--- Recorded information ---
◆ ◆ ◆ ◆ ◆

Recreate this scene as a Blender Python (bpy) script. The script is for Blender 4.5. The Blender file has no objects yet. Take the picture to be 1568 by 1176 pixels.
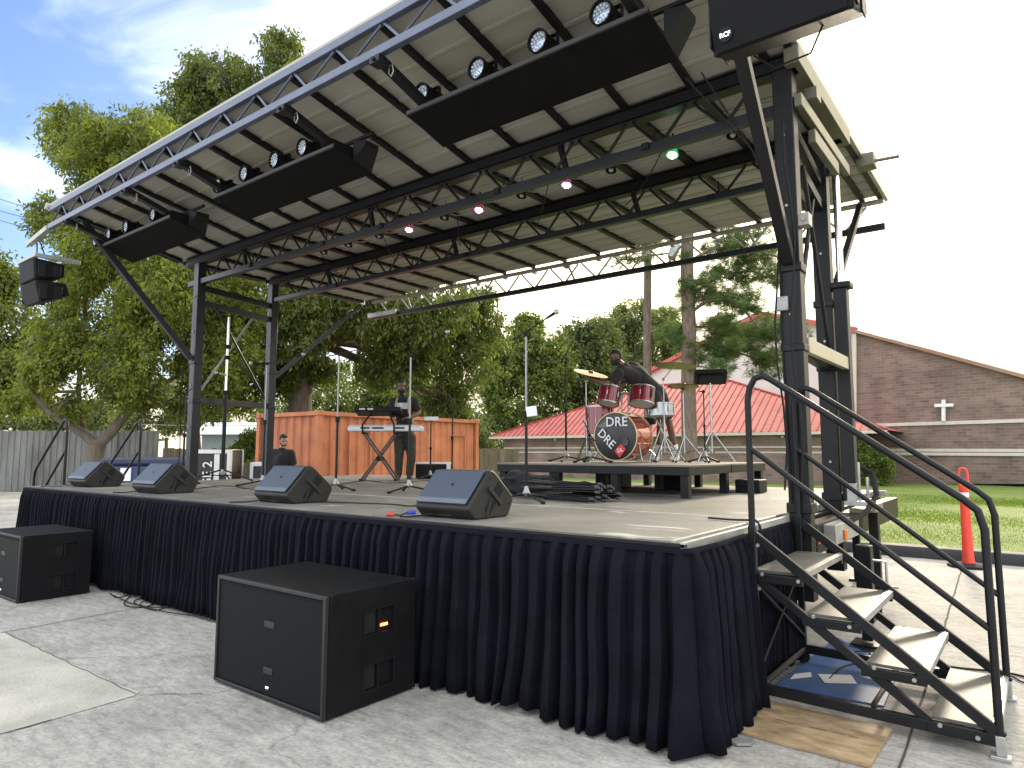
import bpy, bmesh, math, random
import numpy as np
from mathutils import Vector as V, Matrix, Euler, noise
random.seed(4); rng=np.random.default_rng(4)
scn=bpy.context.scene; col=scn.collection
R=math.radians; PI=math.pi
# ---------------------------------------------------------------- camera frame (used to measure real positions at a given depth)
CAM=V((1.56,-3.58,1.6)); FPX=1039.0; PITCH=R(5.69); YAW=R(37.6)
cf=V((-math.sin(YAW)*math.cos(PITCH),math.cos(YAW)*math.cos(PITCH),math.sin(PITCH)))
ca=V((math.cos(YAW),math.sin(YAW),0)); cb=ca.cross(cf)
def ray(px,py): return ca*((px-784)/FPX)-cb*((py-588)/FPX)+cf
def P(px,py,d): return CAM+ray(px,py)*d
def PZ(px,py,z):
    r=ray(px,py); return CAM+r*((z-CAM.z)/r.z)
def PY(px,py,y):
    r=ray(px,py); return CAM+r*((y-CAM.y)/r.y)
def PX(px,py,x):
    r=ray(px,py); return CAM+r*((x-CAM.x)/r.x)
def G(px,d,z=0.0):
    p=P(px,690,d); return V((p.x,p.y,z))
S=1.1      # height of the stage deck
# ---------------------------------------------------------------- materials
MATS={}
def nt(name):
    m=bpy.data.materials.new(name); m.use_nodes=True; t=m.node_tree
    return m,t,t.nodes['Principled BSDF'],t.nodes.new('ShaderNodeTexCoord')
def M(name,c,rough=.6,metal=0,var=.12,sc=6,bump=0,bsc=None,c2=None,spec=None,coat=0,stretch=None,emit=None):
    if name in MATS: return MATS[name]
    m,t,b,tc=nt(name); L=t.links.new
    b.inputs['Roughness'].default_value=rough; b.inputs['Metallic'].default_value=metal
    if spec is not None: b.inputs['Specular IOR Level'].default_value=spec
    if coat: b.inputs['Coat Weight'].default_value=coat
    src=tc.outputs['Object']
    if stretch:
        mp=t.nodes.new('ShaderNodeMapping'); mp.inputs['Scale'].default_value=stretch; L(src,mp.inputs[0]); src=mp.outputs[0]
    n=t.nodes.new('ShaderNodeTexNoise'); n.inputs['Scale'].default_value=sc; n.inputs['Detail'].default_value=6; n.inputs['Roughness'].default_value=.65
    L(src,n.inputs['Vector'])
    rp=t.nodes.new('ShaderNodeValToRGB'); rp.color_ramp.elements[0].position=.3; rp.color_ramp.elements[1].position=.7
    k=1-var; rp.color_ramp.elements[0].color=(*[x*k for x in c],1)
    d=c2 or [min(1,x*(1+var)) for x in c]; rp.color_ramp.elements[1].color=(*d,1)
    L(n.outputs[0],rp.inputs[0]); L(rp.outputs[0],b.inputs['Base Color'])
    rr=t.nodes.new('ShaderNodeMapRange'); rr.inputs[3].default_value=max(0.03,rough-.08); rr.inputs[4].default_value=min(1,rough+.1)
    L(n.outputs[0],rr.inputs[0]); L(rr.outputs[0],b.inputs['Roughness'])
    if bump:
        n2=t.nodes.new('ShaderNodeTexNoise'); n2.inputs['Scale'].default_value=bsc or sc*6; n2.inputs['Detail'].default_value=5
        L(src,n2.inputs['Vector']); bp=t.nodes.new('ShaderNodeBump'); bp.inputs['Strength'].default_value=bump; bp.inputs['Distance'].default_value=.02
        L(n2.outputs[0],bp.inputs['Height']); L(bp.outputs[0],b.inputs['Normal'])
    if emit:
        b.inputs['Emission Color'].default_value=(*emit[0],1); b.inputs['Emission Strength'].default_value=emit[1]
    MATS[name]=m; return m
black_steel=M('black_steel',(.008,.0083,.0095),.42,.0,.25,5,.08,spec=.24)
dark_steel=M('dark_steel',(.011,.0113,.0125),.42,.05,.3,4,.08,spec=.25)
truss_grey=M('truss_paint',(.015,.017,.023),.34,.1,.3,4,.05,spec=.38)
alu=M('aluminium',(.36,.355,.33),.42,.6,.2,9,.08)
alu_dull=M('dull_aluminium',(.36,.36,.34),.5,.6,.25,5,.1)
tread_m=M('tread_plate',(.095,.092,.078),.55,.0,.35,4,.1,stretch=(1,4,1),spec=.3)
chrome=M('chrome',(.7,.7,.7),.14,1,.1,10)
plastic=M('black_plastic',(.006,.006,.0065),.5,0,.2,30,.25,300,spec=.22)
cab_paint=M('speaker_cabinet_paint',(.0050,.0051,.0055),.6,0,.45,4,.35,250,spec=.16)
grille_m=M('speaker_grille',(.0048,.005,.006),.6,0,.15,60,.3,500,spec=.14)
wedge_grille=M('monitor_grille',(.05,.065,.095),.42,.4,.12,40,.15,500)
rubber=M('rubber',(.006,.006,.006),.9,0,.2,20)
board_m=M('black_board',(.0055,.0055,.0057),.85,0,.3,3,.1,c2=(.008,.008,.008),spec=.12)
white_pl=M('white_plastic',(.72,.72,.70),.35,0,.05,10)
sheet_m=M('roof_sheet',(.34,.33,.285),.6,0,.12,1.2,.05,20,stretch=(1,3,1))
cloth_skirt=M('skirt_cloth',(.0072,.0076,.0118),.95,0,.3,3,.35,60,spec=.06)
led_glass=M('lamp_lens',(.45,.55,.75),.12,.5,.5,60)
wood_ply=M('plywood',(.27,.18,.09),.65,0,.45,5,.1,c2=(.42,.30,.17),stretch=(1,2.2,1))
orange_paint=M('container_paint',(.40,.125,.05),.6,0,.25,1.5,.1,30,c2=(.52,.18,.075))
stand_chrome=M('stand_chrome',(.22,.22,.22),.3,.8,.2,10)
kit_chrome=M('kit_chrome',(.34,.35,.34),.22,.9,.2,10)
orange_dark=M('container_seal',(.05,.04,.035),.7)
brick_cols={}
def brick(name,c1,c2,mortar,scale=1.0,rot=0):
    m,t,b,tc=nt(name); L=t.links.new
    mp=t.nodes.new('ShaderNodeMapping'); mp.inputs['Rotation'].default_value=(R(90),0,rot); mp.inputs['Scale'].default_value=(scale,)*3
    # wall coordinates : along the wall, height
    sx=t.nodes.new('ShaderNodeSeparateXYZ'); L(tc.outputs['Object'],sx.inputs[0]); cx=t.nodes.new('ShaderNodeCombineXYZ')
    L(sx.outputs[0],cx.inputs[0]); L(sx.outputs[2],cx.inputs[1])
    br=t.nodes.new('ShaderNodeTexBrick'); br.inputs['Scale'].default_value=1; br.inputs['Brick Width'].default_value=.42; br.inputs['Row Height'].default_value=.14; br.inputs['Mortar Size'].default_value=.009
    br.inputs['Color1'].default_value=(*c1,1); br.inputs['Color2'].default_value=(*c2,1); br.inputs['Mortar'].default_value=(*mortar,1); br.inputs['Bias'].default_value=0
    L(cx.outputs[0],br.inputs['Vector'])
    n=t.nodes.new('ShaderNodeTexNoise'); n.inputs['Scale'].default_value=.9; n.inputs['Detail'].default_value=8; L(tc.outputs['Object'],n.inputs['Vector'])
    mx=t.nodes.new('ShaderNodeMix'); mx.data_type='RGBA'; mx.blend_type='MULTIPLY'; mx.inputs[0].default_value=.7
    rp=t.nodes.new('ShaderNodeValToRGB'); rp.color_ramp.elements[0].color=(.6,.6,.6,1); rp.color_ramp.elements[1].color=(1.15,1.1,1.1,1); rp.color_ramp.elements[0].position=.35; rp.color_ramp.elements[1].position=.65
    L(n.outputs[0],rp.inputs[0]); L(br.outputs[0],mx.inputs[6]); L(rp.outputs[0],mx.inputs[7]); L(mx.outputs[2],b.inputs['Base Color'])
    bp=t.nodes.new('ShaderNodeBump'); bp.inputs['Strength'].default_value=.4; bp.inputs['Distance'].default_value=.02; bp.invert=True
    L(br.outputs[1],bp.inputs['Height']); L(bp.outputs[0],b.inputs['Normal']); b.inputs['Roughness'].default_value=.85
    return m
brick_red=brick('brick_brown',(.155,.103,.082),(.235,.162,.13),(.25,.21,.18))
brick_grey=brick('brick_taupe',(.20,.14,.12),(.29,.20,.17),(.28,.24,.21))
def leafmat(name,dark,light,trans=.4):
    m=bpy.data.materials.new(name); m.use_nodes=True; t=m.node_tree; L=t.links.new; t.nodes.clear()
    o=t.nodes.new('ShaderNodeOutputMaterial'); at=t.nodes.new('ShaderNodeAttribute'); at.attribute_name='tint'
    rp=t.nodes.new('ShaderNodeValToRGB'); rp.color_ramp.elements[0].color=(*dark,1); rp.color_ramp.elements[1].color=(*light,1)
    L(at.outputs['Fac'],rp.inputs[0])
    d=t.nodes.new('ShaderNodeBsdfPrincipled'); d.inputs['Roughness'].default_value=.55; tr=t.nodes.new('ShaderNodeBsdfTranslucent')
    br=t.nodes.new('ShaderNodeMix'); br.data_type='RGBA'; br.blend_type='MULTIPLY'; br.inputs[0].default_value=1; br.inputs[7].default_value=(1.5,1.6,.6,1)
    L(rp.outputs[0],br.inputs[6]); L(br.outputs[2],tr.inputs[0]); L(rp.outputs[0],d.inputs['Base Color'])
    mx=t.nodes.new('ShaderNodeMixShader'); mx.inputs[0].default_value=trans; L(d.outputs[0],mx.inputs[1]); L(tr.outputs[0],mx.inputs[2]); L(mx.outputs[0],o.inputs[0])
    MATS[name]=m; return m
leaf_a=leafmat('leaf_pecan',(.052,.072,.011),(.225,.255,.038),.5)
leaf_b=leafmat('leaf_oak',(.038,.056,.012),(.16,.19,.035),.48)
leaf_c=leafmat('leaf_bright',(.06,.095,.02),(.20,.24,.055),.45)
leaf_far=leafmat('leaf_far',(.06,.085,.03),(.17,.20,.065),.4)
leaf_warm=leafmat('leaf_warm',(.09,.12,.05),(.22,.24,.09),.5)
needle_m=leafmat('pine_needles',(.05,.09,.025),(.14,.19,.06),.35)
bark=M('bark',(.12,.09,.07),.9,0,.45,4,.7,25,stretch=(3,3,.6))
bark_light=M('bark_pale',(.13,.105,.08),.9,0,.35,3,.6,20,stretch=(3,3,.6))
bark_pine=M('bark_pine',(.16,.115,.09),.9,0,.5,5,.8,18,stretch=(2.5,2.5,.5))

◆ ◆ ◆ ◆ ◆

--- What you should do ---
Copy out every line in the listing where the word "scene" appears.

--- Correct result ---
Recreate this scene as a Blender Python (bpy) script. The script is for Blender 4.5. The Blender file has no objects yet. Take the picture to be 1568 by 1176 pixels.
scn=bpy.context.scene; col=scn.collection